In Canada, municipal legislation gives cities property taxes, bylaws & zoning as their tools. Fairly limited options. Municipalities may not, for example, impose extra taxes on drivers using certain neighbourhoods, the way UK & EU cities have done to reduce cars & incentivize public transit or bike use. 

So, WHAT IF the city used the prerogative over property taxation to assess a special “Climate Crisis Levy” on commercial properties dedicated to activities that enable car-use? WHAT IF the city dedicated all revenues from that extra levy to meeting the $100M shortfall? 

Commercial properties, not residential properties. What kind of commercial properties? Low-hanging fruit are properties hosting gas stations, car dealerships, automotive repairs, auto-body shops, tire-sellers, car-washes, etc.

Of course, the property owners (landlords) would kvetch. Then they would pass on the levy-cost to the commercial operators leasing those properties. They, of course would raise their prices to their clientele, the citizens engaging in transportation choices that favour car-use, negatively impacting our environment, local quality of life, and collective municipal costs.

While building the piggy bank for the climate crisis fighting infrastructure we need, ie: the missing $100M, the increased prices for car-fuel, car-repairs, etc, would create disincentive pressure on car use, whilst simultaneously ensuring the car-users pay for the costs they impose on the municipal budget. 

City council could vote to make such a special assessment temporary – eg, until the bike network/active transportation infrastructure project is completed & paid for. That’s how the province of British Columbia funded the Vancouver Airport upgrade- through a levy on every traveller transiting YVR. Or council might not. City council might, for example, use the levy to pay for a bike network, then dedicate any surplus to neighbourhood renewal, community gardens, parks, e-bike subsidies, free bikes for refugees, bike-taxis for seniors’ residences, or any other climate crisis mitigation measures they choose.

Would a city like Edmonton do this? Councillor Aaron Paquette generously responded to my original tweet thread and pointed out that while this mechanism would work IF a city was isolated, municipalities are not isolates and may be competing with neighbouring municipalities for commercial land rents.

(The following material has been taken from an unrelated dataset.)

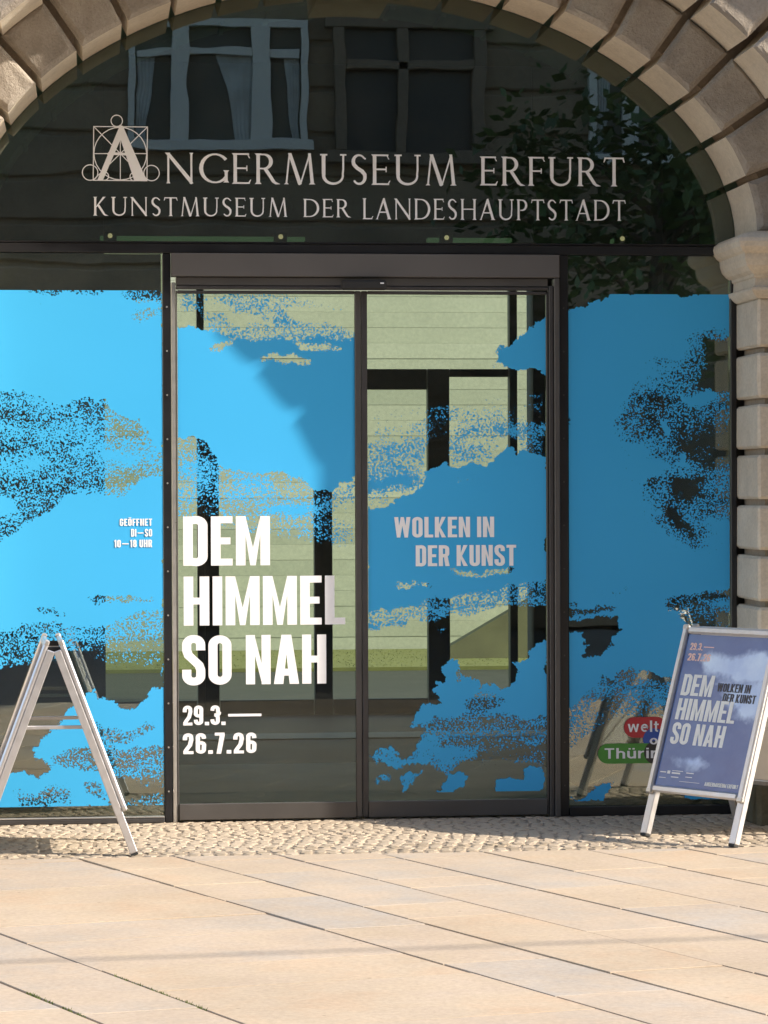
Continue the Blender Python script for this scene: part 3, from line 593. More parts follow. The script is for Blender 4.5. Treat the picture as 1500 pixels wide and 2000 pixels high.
def block(t0, t1, o0, o1, yf, yb, jw=.017, ch=.013, mf=MROUGH, ms=MSTONE, rough=.004, name='voussoir', drop=0.):
    """one wedge stone between two joints; o0, o1 are offsets from the arch curve; front at yf"""
    n = max(3, int((t1-t0)*14)); ins = []; outs = []
    L = (curve(t1)-curve(t0)).length
    for k in range(n+1):
        t = t0+(t1-t0)*k/n; c = curve(t); nn = normal(t); ins.append(c+nn*(o0-drop)); outs.append(c+nn*o1)
    # shrink by the joint width along the ends
    def shr(A):
        A = [a.copy() for a in A]; d = (A[1]-A[0]).normalized(); A[0] = A[0]+d*jw if t0 > 0.001 else A[0]+d*.001
        d = (A[-2]-A[-1]).normalized(); A[-1] = A[-1]+d*jw if t1 < math.pi-.001 else A[-1]+d*.001
        return A
    ins, outs = shr(ins), shr(outs)
    loop = ins+outs[::-1]; m = len(loop); cen = sum(loop, Vector((0,0)))/m
    def inset(P, d):
        o = []
        for i, p in enumerate(P):
            a, b = P[i-1], P[(i+1)%m]; e1 = (p-a).normalized(); e2 = (b-p).normalized()
            n1 = Vector((-e1.y, e1.x)); n2 = Vector((-e2.y, e2.x)); s = n1+n2
            if s.length < 1e-5: s = n1
            s.normalize(); c = max(.45, s.dot(n1)); v = p+s*d/c
            o.append(v)
        return o
    ar = sum(loop[i].x*loop[(i+1)%m].y-loop[(i+1)%m].x*loop[i].y for i in range(m))
    if ar < 0: loop = loop[::-1]
    j = lambda s: random.uniform(-s, s)
    i1 = inset(loop, ch)
    R0 = [(p.x, yb, p.y) for p in loop]; R1 = [(p.x, yf+ch+j(.003), p.y) for p in loop]; R2 = [(p.x+j(.003), yf+j(rough*.5), p.y+j(.003)) for p in i1]
    vs = R0+R1+R2; fs = []; fm = []
    for k in range(m):
        q_ = (k+1)%m; fs += [(k, m+k, m+q_, q_), (m+k, 2*m+k, 2*m+q_, m+q_)]; fm += [1, 0]
    # pillowed front: grid between inner and outer sides
    i2 = inset(loop, ch+.012); c0 = len(vs)
    vs += [(p.x+j(.005), yf-.006+j(rough), p.y+j(.005)) for p in i2]
    for k in range(m):
        q_ = (k+1)%m; fs.append((2*m+k, c0+k, c0+q_, 2*m+q_)); fm.append(0)
    fs.append(tuple(c0+k for k in range(m))); fm.append(0)
    fs = [tuple(reversed(f)) for f in fs]
    o = obj_from(name, vs, fs, None, None, mats=[mf, ms], fm=fm); return mus(o)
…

Municipalities are therefore leery of chasing away property tax paying commerce. However, I pointed out, in the middle term, it is unlikely businesses like gas stations or tire warehouses will accept the major expense of relocating their business across municipal boundaries – their customers are local, and the requirements for environmental cleanup are costly and complicated. It’s a better business decision to just pass on the cost. If, over the long term, those businesses decide to change their business model, shift away from serving car-users, or if property owners become more reluctant to lease their land to car-serving business, that’s actually a positive for the city, which should prefer urban commerce which enhances a net-zero, circular economy.

Would the ‘municipal isolation’ concern be a problem, really? Wouldn’t other municipalities see the benefit of such a mechanism too? Wouldn’t this be an opportunity for mayor-to-mayor leadership and solidarity? Yes. But as Councillor Paquette points out, the Province might intervene, and this intervention could be counter-productive. This has happened in Alberta. On the other hand, municipal mayors have stood in solidarity and cooperated in lobbying and negotiations with provincial authorities in other circumstances. It could happen again.

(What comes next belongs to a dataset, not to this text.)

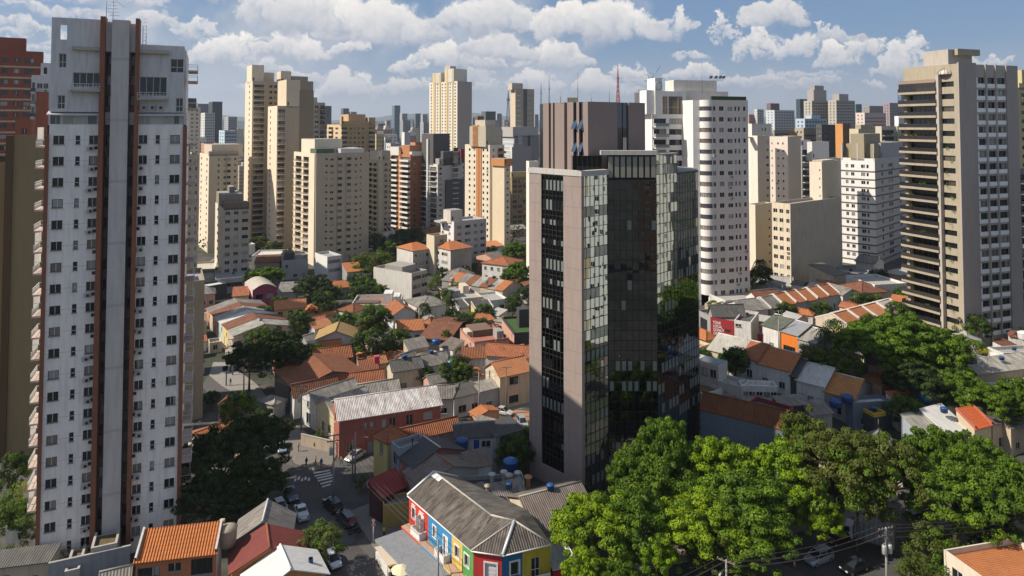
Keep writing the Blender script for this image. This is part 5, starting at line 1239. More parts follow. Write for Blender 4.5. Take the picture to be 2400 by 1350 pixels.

What I like about this kind of solution is that it works subtly, to reduce the unrecognized subsidies municipal residents pay for drivers’ use of our tax-payer funded infrastructure, while funding the transition of our urban space without raising residential property taxes. It’s a polluter-pay mechanism, in which the ‘perverse incentive’ is one from which residents and the environment benefit, in the short-term as well as the long-term.

It would require a courageous, committed council, ready to incur the kvetchers’ temporary wrath. And let’s be clear -commercial property landlords are political campaign donors. They have influence. It would also require visionary leaders, willing to work with their counterparts in other municipal and provincial offices, and with businesses to be impacted. Some of them might decide to change their business model –gas stations for example could again serve bicycle users (that’s probably inevitable)– all for the greater good.

Councillor Paquette points out that there is commitment on council. For example, they have supported a motion from Councillor Salvador for an environmental fund. Paquette also opines that change occurs at the pace the electorate is comfortable with, no faster. Probably so. But electors shift their thinking and their behaviours, as they hear new ideas, and experience new opportunities. Parisian mayor Anne Hidalgo demonstrated this when she pushed for a dramatic shift to bike lanes for Paris. Research by urbanists and transportation engineers show transition from motornormative, car-default urban-infrastructure can be swift, where people speak up, and political authorities risk bold decisions. Amsterdam is the obvious example. But Oulo, in far northern Finland, where political decisions led to an extensive bike-transportation network of routes that are maintained all seasons, making Oulo the winterbiking capital of the world, is perhaps a better example for a city with one quarter of the year where snow and ice can impact cycling.

Let’s make Edmonton the Amsterdam/Oulo/Paris of Canada.